Wegen seiner Rund-um-die-Uhr-Präsenz ist der Sicherheitsdienst der Ansprechpartner Nummer eins für die Flüchtlinge. Oder das Mädchen für alles, wie Achmed Muratovic das nennt. Die privaten Ordnungshüter erklären den in Moosburg Gestrandeten wie es so läuft, bei uns in "Germany". Sie machen das sehr gut, findet Irmgard Eichelmann. Für die neue Sicherheitsfirma arbeiten Bosnier, Serben, ein Italiener, ein Iraker. Wer könnte den Neuen also besser erklären, was es heißt hierzulande Fuß zu fassen? "Schreib mal was Positives über uns", sagt Danny Filipovic. Er weiß um das Imageproblem, kennt die Bilder von Berliner Sicherheitsmännern, die auf einen Asylbewerber einprügeln. Filipovic ist stellvertretende Schichtleiter in der Realschulturnhalle. Er steht jetzt neben seinem Chef Muratovic. Jeden Tag pendeln die beiden nach Moosburg. Der eine aus München-Harthof, der andere aus Neuperlach. Schwer verdientes Geld sei das. Nicht zu vergleichen mit der Objektüberwachung an Baustellen, wo Filipovic früher mal gearbeitet hat.

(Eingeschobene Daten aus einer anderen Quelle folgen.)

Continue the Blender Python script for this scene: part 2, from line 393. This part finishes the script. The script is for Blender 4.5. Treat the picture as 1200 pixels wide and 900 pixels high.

Aus dem Funkgerät meldet sich eine Stimme: "Die neuen Leute sind da". Blaue Gummihandschuhe werden übergestreift und Danny Filipovic sagt: "Registration please". Die sieben Flüchtlinge stellen sich brav in einer Reihe auf und zücken ihre Papiere. Dann werden ihnen Betten zugeteilt. Für heute erwartet man ungefähr 50 neue Flüchtlinge. Die genaue Zahl kennt niemand. "Wir müssen flexibel sein, wie Badmintonspieler. Du weißt nie, von wo dir der Ball als nächstes um die Ohren fliegt", sagt Moritz Berghold, Hausmanager der Firma 2-Rent. Auch er hat in Wirklichkeit einen anderen Namen. Die Anstrengung ist Moritz Berghold jedenfalls anzumerken. Er trägt Jeans und Kapuzenpulli. Seit sechs Wochen ist er für die Firma 2-Rent in den Asylbewerberunterkünften im Einsatz. Abschalten fällt schwer. Die Arbeit in Moosburg ist eine ständige Gratwanderung. "Wir wollen den Flüchtlingen den Alltag so angenehm wie möglich machen". Gleichzeitig müsse man aber klare Grenzen ziehen. An diesem Tag bekommt das ein afghanischer Jugendlicher zu spüren. Er erhält eine schriftliche Verwarnung. Zum wiederholten Mal ist er nicht gerade zimperlich mit seiner kleinen Schwester umgegangen. Hätte Moritz Berghold lieber 300 Deutsche hier auf engstem Raum untergebracht? "Um Gottes willen", sagt er nur und winkt ab.

An der Wand über der Treppe, die hinunter zu den Turnhallenkatakomben führt, hängt eine elektronische Anzeige des Bürgersolarparks Moosburg I. Heutiger Gesamtertrag: 628507 Kilowattstunden. Auch in der Turnhalle herrscht Dauerbetrieb. Es geht auf 13 Uhr zu: Schulende. Die Security zeigt erhöhte Präsenz vor dem Kastulus-Gebäude, die angrenzende Schule hat sich das gewünscht. Im Inneren der Turnhalle wird Achmed Muratovic kurz nachdenklich. Klar, die fehlende Privatsphäre in einem Riesenschlafsaal für 290 Menschen sei schwierig. Muratovic ist selbst Muslim. Er versuche den Flüchtlingen so gut es irgendwie geht den Aufenthalt zu erleichtern. Dann sagt er noch: "Ich bin aber im Auftrag der Regierung hier'. Das ist alles.